Este documento, que precedería a la acción radical del 26 de julio de 1953, haría un llamado a la Revolución genuina, a la altura de los grandes movimientos antes frustrados, de las revoluciones pospuestas:
Ante el cuadro patético y doloroso de una República sumida bajo la voluntad caprichosa de un solo hombre, se levanta el espíritu nacional desde lo más recóndito del alma de los hombres libres. Se levanta para proseguir la revolución inacabada que iniciara Céspedes en 1868, continuó Martí en 1895, y actualizaron Guiteras y Chibás en la época republicana. En la vergüenza de los hombres de Cuba se asienta el triunfo de la Revolución.
Entender el significado histórico de Guiteras requiere verlo en la épica de los años 30, dentro de ese fresco extraordinario que apenas he esbozado aquí, y que bien podría recogerse en una película de cine histórico de las llamadas biópicos, del que tanto carecemos. No me refiero solo a luchas por la independencia en el siglo XIX, naturalmente, sino a las que nos tocan más de cerca, con problemas y contradicciones que siguen acompañándonos.
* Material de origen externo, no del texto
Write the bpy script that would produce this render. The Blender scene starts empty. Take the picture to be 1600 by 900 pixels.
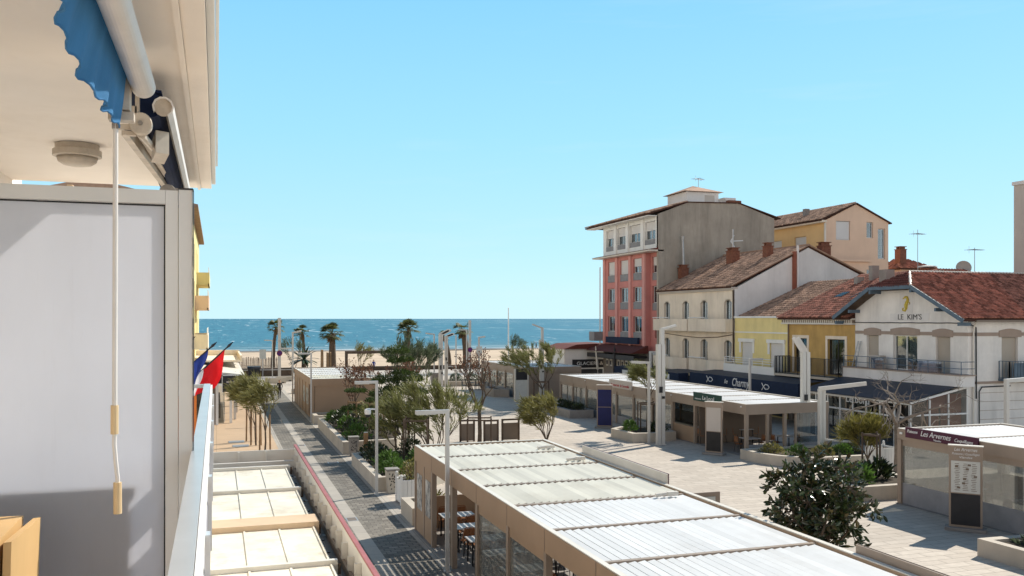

Más importante que la épica, sin embargo, es el sentido político de aquellos acontecimientos, de las ideas que los movieron y su resonancia. Guiteras no es un joven héroe que elige, como si fuera Aquiles el de la Iliada, una vida corta y gloriosa, sino un líder revolucionario, con un sentido político en todo lo que hace. Que crea una organización para aglutinar voluntades, no para encerrarse en sí misma y en sus verdades. Con un programa político que no es un catecismo, sino apenas una guía para la acción, una plataforma para juntar y para caminar hacia un fin, como él mismo destaca en la crítica y autocrítica de “Septembrismo”.
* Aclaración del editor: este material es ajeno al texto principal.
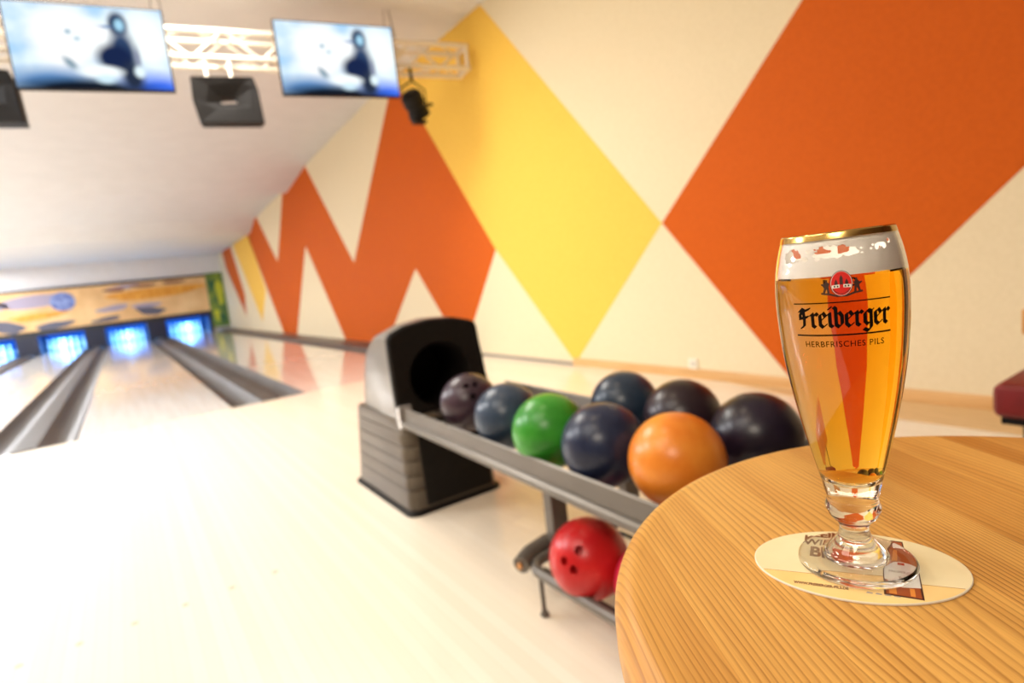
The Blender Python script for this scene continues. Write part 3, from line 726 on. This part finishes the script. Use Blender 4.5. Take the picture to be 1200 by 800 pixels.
flat([bt(-.9 if k in (0,) else .95 * math.cos(PI * k / 12 + PI) , .16 + .30 * 0 + .14 * (1 if 0 else 0)) for k in ()] or [bt(-.95, .17), bt(0, .14), bt(.95, .17), bt(.95, .42), bt(.5, .47), bt(0, .49), bt(-.5, .47), bt(-.95, .42)], M_lab, 'bottle_label', .00026)
flat([bt(-.33, .74), bt(.33, .74), bt(.30, .86), bt(-.30, .86)], M_lab, 'neck_label', .00026)
flat([bt(-.2, .43), bt(.2, .43), bt(.2, .47), bt(-.2, .47)], mat('label_red', (.5, .03, .02), .6), 'label_emblem', .00032)
coaster_text('FREIBERGER', bt(0, .31)[0], bt(0, .31)[1] - .0008, .0030, math.radians(-9), M_ink, .00005, .8, 'label_words', .0003)
coaster_text('Pils', bt(0, .22)[0], bt(0, .22)[1] - .0006, .0030, math.radians(-9), M_ink, .00005, 1, 'label_words', .0003)
# small logo near lower middle
bm = NB()
for k in range(4):
    x = -.001 + k * .0042
    prism(bm, [(x, -.0318 - .0005 * k, SF + .0001), (x + .003, -.0322 - .0005 * k, SF + .0001), (x + .0034, -.0312 - .0005 * k, SF + .0001), (x + .001, -.0303 - .0005 * k, SF + .0001)], (0, 0, .00004))
obj('small_logo', bm, mat('ink_grey', (.4, .33, .27), .7), co)

# ================================================================== BEER GLASS
GX, GY, GZ = .3355, .1625, TZ + .00155
g = thing('beer_glass', 'tulip pilsner glass full of golden beer with foam, black brewery lettering and gold rim', 'beer glass', (GX, GY, GZ))
out_p = [(0, .0012), (.010, .0010), (.022, .0004), (.0285, .0), (.0303, .0008), (.0311, .0024), (.0306, .0040), (.0285, .0050), (.0230, .0056), (.0185, .0063), (.0160, .0076), (.0143, .0102), (.0120, .0130),
         (.0098, .0160), (.0084, .0190), (.0078, .0220), (.0080, .0245), (.0090, .0265), (.0108, .0285), (.0125, .0305), (.0134, .0325), (.0143, .0345), (.0145, .0365), (.0140, .0385), (.0134, .0402),
         (.0133, .0418), (.0138, .0438), (.0146, .0470), (.0156, .0520), (.0184, .0630), (.0226, .0810), (.0262, .0980), (.0290, .1140), (.0312, .1300), (.0326, .1480), (.0330, .1620), (.0324, .1740), (.0306, .1850), (.0283, .1940), (.0279, .1955)]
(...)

Basta citar dos fragmentos del Programa de LJC para ilustrar su enorme significado para un socialismo de liberación nacional, como le gustaba decir a Fernando Martínez, distinguiéndolo del soviético y del chino, sujetos al marxismo-leninismo ortodoxo de sus partidos rectores.
Para que la ordenación orgánica de Cuba en nación alcance estabilidad, precisa que el Estado cubano se estructure conforme a los postulados del Socialismo (…) al Estado socialista nos acercaremos por sucesivas etapas preparatorias. Fijada la gran meta a la que dirigimos la marcha, el programa debe interpretarse como el trazado de la primera etapa.
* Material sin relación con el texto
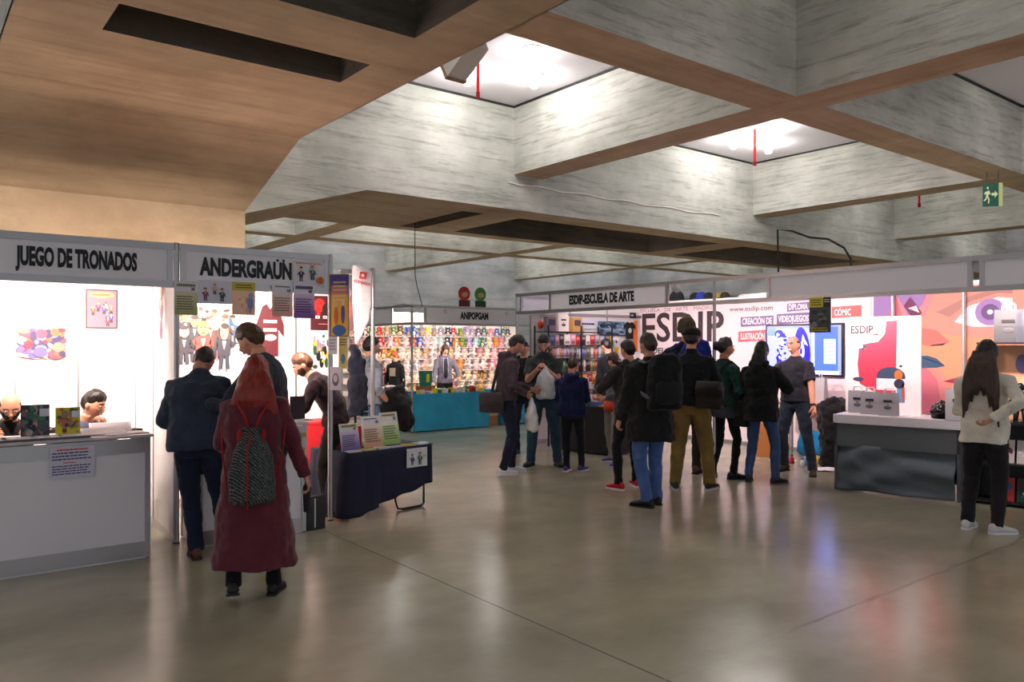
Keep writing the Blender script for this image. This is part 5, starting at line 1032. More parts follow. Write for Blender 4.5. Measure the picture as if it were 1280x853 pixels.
for i, x in enumerate((.32, .52, .70, .9)): carrier('grey paper bag on the black upper shelf at the right edge, %s from the left' % ordn[i], SU @ Vector((x, .16, z+.001)), rz4, 1.12, tint=[(.30, .29, .30), (.38, .38, .42), (.34, .34, .38), (.3, .3, .33)][i], printed=i == 0)
m = MB(); w_, h = 1.25, z-.9; m = flat(w_, h, (.92, .68, .52)); X = lambda f: -w_/2+f*w_
for a in [(.25, .75, .05, .13, (.5, .45, .66)), (.5, .5, .12, .4, (.85, .5, .42)), (.3, .35, .1, .25, (.9, .75, .6)), (.8, .6, .15, .3, (.8, .6, .75))]: pell(m, X(a[0]), a[1]*h, a[2]*w_, a[3]*h, a[4], 2)
p = SU @ Vector((.72, .335, .87)); tag(m.build('wall_poster', PRINT, loc=p, rz=rz4), 'peach and purple printed panel below the black shelf', 'poster')
for i, (x, c) in enumerate([(.42, (.10, .10, .13)), (.56, (.12, .12, .15)), (.70, (.6, .2, .2)), (.84, (.1, .1, .12))]):
    m = MB(); m.ball((0, 0, .36), (.04, .04, .045), 10, 8, c); m.tube([(0, 0, .32), (0, 0, .25), (0, 0, .12)], [.03, .06, .045], 10, c); m.tube([(-.03, 0, .14), (-.045, 0, 0)], [.028, .022], 8, c); m.tube([(.03, 0, .14), (.045, 0, 0)], [.028, .022], 8, c); m.tube([(-.06, 0, .26), (-.11, -.03, .17)], [.022, .016], 8, c); m.tube([(.06, 0, .26), (.10, -.04, .18)], [.022, .016], 8, c); m.lathe([(.001, 0), (.07, 0), (.07, .012), (.001, .012)], 14, (.1, .1, .1))
    tag(m.build('figurine', PLAST, loc=SU @ Vector((x, .15, .861)), rz=rz4, smooth=True), '%s standing figurine on the rack top at the right edge, %s from the left' % ('red' if i == 2 else 'black', ordn[i]), 'figurine', 'figurines on the right rack')
for v, u, lb in ((8.9, 9.2, 'far'), (6.9, 9.2, 'middle'), (4.9, 9.4, 'near'), (3.2, 9.2, 'nearest')): spotlight('spotlight behind the long sign beam, the %s one' % lb, (EU+.12, v, 2.40), (EB, v-.1, 1.4), SPOT_W*.62, (1, .84, .82))
# ---------- brochure table beside the second stand
ND = (.10, .11, .22); NAVY = M('navy_table_cloth', ND, .85, var=.2, vscale=9, bump=.5, bscale=14)
a0 = GP(436, 652); a1 = GP(537, 633); d5 = (a1-a0).normalized(); rz5 = math.atan2(d5.y, d5.x); L5 = (a1-a0).length
BT = Matrix.Translation((a0.x, a0.y, 0)) @ Matrix.Rotation(rz5, 4, 'Z')
t = thing('brochure_table', 'folding table under a dark navy cloth beside the post, brochures on it', 'table', BT @ Vector((0, 0, 0)), rz5)
m = MB(); m.box(0, L5, 0, .62, .60, .63); m.build('tabletop', WHITE, t)
m = MB(); x0, x1 = L5*.60, L5*.97
for y in (.06,): m.tube([(x0, y, .60), (x0, y, .10), (x0+.03, y, .02), (x0+.08, y-.02, .012), (x1-.05, y-.02, .012), (x1, y, .03), (x1, y, .12), (x1, y, .60)], .011, 8)
m.build('leg', M('leg_dark', (.12, .12, .13), .4, .6), t)
m = MB(); m.tube([(.1, .5, .60), (.1, .5, .02), (.3, .5, .012), (.34, .5, .60)], .011, 8); m.build('leg', M('leg_dark'), t)
m = MB(); n = 44; rg = []
for zi in range(12):
    k = zi/11; ring = []
    for j in range(n):
        q = j/(n-1)
        if q < .22: x, y, nx, ny = -.03, .62*(1-q/.22), -1, 0
        elif q < .80: x, y, nx, ny = -.03+(L5+.06)*(q-.22)/.58, -.02, 0, -1
        else: x, y, nx, ny = L5+.03, .62*(q-.80)/.2, 1, 0
        zb = .03 + .22*max(0, min(1, (q-.30)/.5))**.7 if q < .8 else .25
        zb += .03*noise.noise((j*.2, 2, 1)); z = .64 - (.64-zb)*k; d = k*(.05 if q < .4 else .012)*(.6+noise.noise((j*.33, zi*.12, 7))*1.4) + .004*math.sin(j*1.7)*k
        ring.append((x+nx*d*1.2, y+ny*d, z))
    rg.append(ring)
m.loft(rg[::-1], closed=False, cap=False); m.box(-.03, L5+.03, -.02, .62, .6355, .64); o = m.build('table_cloth', NAVY, t, True); o.modifiers.new('s', 'SOLIDIFY').thickness = .004
def d_c2(m, w_, h): onp(m, -w_/2, w_/2, 0, h, (.90, .90, .93)); toon(m, -w_*.24, h*.12, h*.62, (.95, .78, .66), (.15, .25, .5), (.1, .08, .1)); toon(m, w_*.12, h*.1, h*.72, (.93, .75, .62), (.25, .45, .25), (.45, .35, .25), 14); pell(m, w_*.33, h*.55, w_*.10, h*.05, (.8, .75, .6), 20, rot=.3)
def onT(m, label, name, cat, x, y, z, rz=0, rx=0, mat=None, group=None):
    o = m.build(name, mat or PRINT); o.location = BT @ Vector((x, y, z)); o.rotation_euler = (rx, 0, rz5+rz); return tag(o, label, cat, group)
m = flat(.26, .19); d_c2(m, .26, .19); onT(m, 'white cartoon sheet with two figures pinned on the navy table cloth', 'cartoon_sheet', 'poster', L5*.80, -.040, .43)
def stand_sign(label, x, y, w_, h, ct, cb, head, price, lean=-.22, yaw=0):
    m = flat(w_, h, th=.004); d_fly(ct, cb, head)(m, w_, h); o = onT(m, label, 'tabletop_sign', 'sign', x, y, .6405, yaw, lean); onflyer(o, w_, h, price)
    s = MB(); s.box(-w_*.4, w_*.4, .004, .09, 0, .004, (.1, .1, .12)); s.obox((0, .05, h*.3), (w_*.05, .003, h*.32), (.5, 0, 0), (.1, .1, .12)); q = s.build('easel_back', PRINT, o); return o
stand_sign('white and purple price sign, leftmost on the navy table', L5*.10, .10, .21, .265, (.86, .82, .92), (.42, .36, .62), (.72, .70, .35), '4€')
stand_sign('peach coloured price sign, middle of the three on the navy table', L5*.44, .20, .235, .31, (.93, .88, .84), (.86, .66, .50), None, '5€', yaw=.02)
stand_sign('white and lime green price sign, right of the three on the navy table', L5*.70, .24, .23, .33, (.93, .93, .84), (.62, .80, .42), (.85, .82, .6), '3€', yaw=.05)
m = MB(); m.box(-.14, .14, 0, .2, 0, .20, (.78, .10, .14)); onT(m, 'red box on the navy table behind the purple price sign', 'cardboard_box', 'box', L5*.26, .36, .6405)
pal5 = [((.93, .9, .9), 'white'), ((.85, .8, .5), 'yellow'), ((.9, .85, .85), 'pale pink'), ((.8, .75, .8), 'pale grey'), ((.85, .75, .35), 'golden'), ((.92, .92, .94), 'white')]
for i in range(6):
    c, nm = pal5[i]; m = MB(); m.box(-.07, .07, -.05, .05, 0, .008+.004*(i % 3), c); m.box(-.05, .05, -.03, .03, .0082+.004*(i % 3), .0088+.004*(i % 3), tuple(v*.7 for v in c)); onT(m, '%s booklet lying at the front of the navy table, %s from the left' % (nm, ordn[i]), 'booklet', 'booklet', .08+i*(L5-.16)/5, .045, .6405, random.uniform(-.15, .15), group='booklets on the navy table')
# papers, price holder, red and grey things on the second counter
def onC(m, label, name, cat, px, v, z=.971, rz=0, mat=None, group=None, rx=0):
    o = m.build(name, mat or PRINT); o.location = (onV(px, v)[0], v, z); o.rotation_euler = (rx, 0, rz); return tag(o, label, cat, group)
m = MB(); m.box(-.07, .07, 0, .01, 0, .22, (.16, .10, .13)); onC(m, 'small dark upright card on the counter before the bearded seller', 'display_card', 'card', 372, 6.8)
for i, (px, v) in enumerate([(345, 6.75), (362, 6.95), (378, 6.72)]): m = MB(); m.box(-.08, .08, -.05, .05, 0, .015, [(.92, .9, .9), (.85, .3, .3), (.9, .88, .9)][i]); onC(m, '%s booklet on the counter before the bearded seller' % ['white', 'red', 'pale'][i], 'booklet', 'booklet', px, v, rz=.2*i)
m = flat(.10, .28); onp(m, -.05, .05, 0, .28, (.85, .84, .86)); onp(m, -.045, .045, .18, .22, (.75, .65, .3), 2); onp(m, -.045, .03, .03, .09, (.85, .6, .2), 2); c = onV(377, 6.612)[0]; tag(m.build('price_sheet', PRINT, loc=(c, 6.612, .66)), 'narrow sheet with yellow labels on the right end of the second counter', 'paper')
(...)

Como no tengo espacio aquí para ponerlo en paralelo con el Programa del Moncada, lo dejo de tarea al lector, y verá lo que descubre.
El otro párrafo es todavía más audaz que el de los moncadistas:
Como esencial es el credo antiimperialista, a cuya luz se desenvolverá una política exterior e interior genuinamente cubana. Y puesto que la libertad de Cuba debe significar la independencia integral de la economía, la estructura nacional vendrá determinada por las fuerzas de la producción en cuyas manos se concentre la soberanía, de manera que el poder político sea reflejo fiel del poder económico.
Más claro ni el agua, diría el Bobo de Abela. Solo añadiría que ambos programas parecen subestimar (no sé si consciente o inconscientemente) las implicaciones de lo que LJC llamaba “primera etapa” de la Revolución, en el camino a un socialismo cubano. Por experiencia sabemos que una moderada reforma agraria, como las que ambos programas ponían por delante, fue suficiente para desencadenar un conflicto de mayor envergadura con la sacarocracia de ambos lados y con el establishment de EE. UU., un punto de no retorno como para acelerar y hacer escalar el resto del proceso y sus supuestas etapas.
Las lecciones estratégicas de Guiteras atañen al camino de la Revolución y el socialismo de liberación nacional, y a la necesidad de tomar todo el poder como premisa para emprenderlo. Pero también a sus padecimientos, en particular el sectarismo, el que predican y practican los custodios de una pureza ideológica que recela y divide, los que en vez del sentido del momento histórico enarbolan consignas de “vieja mentalidad” (Raúl Castro dixit) y confunden la necesaria vigilancia del enemigo con la sospecha hacia todo lo que se mueve.
En vez de efemérides y actos formales, honrar hoy la memoria de Guiteras es recuperar esas lecciones, que en su momento lo diferenciaron de otros revolucionarios, y que también distinguieron el sentido estratégico de la unidad de Fidel y el Che frente al sectarismo de ciertos partidos comunistas, prosoviéticos y maoístas, en el resto de la región.
En contraste con una unidad hacia adentro, como la de esa iglesia que Francisco llamaba con sorna “club de buenas personas”, la lección de la unidad guiterista se ejerce hacia afuera, arraigada en la sociedad real y en el tiempo que le ha tocado vivir.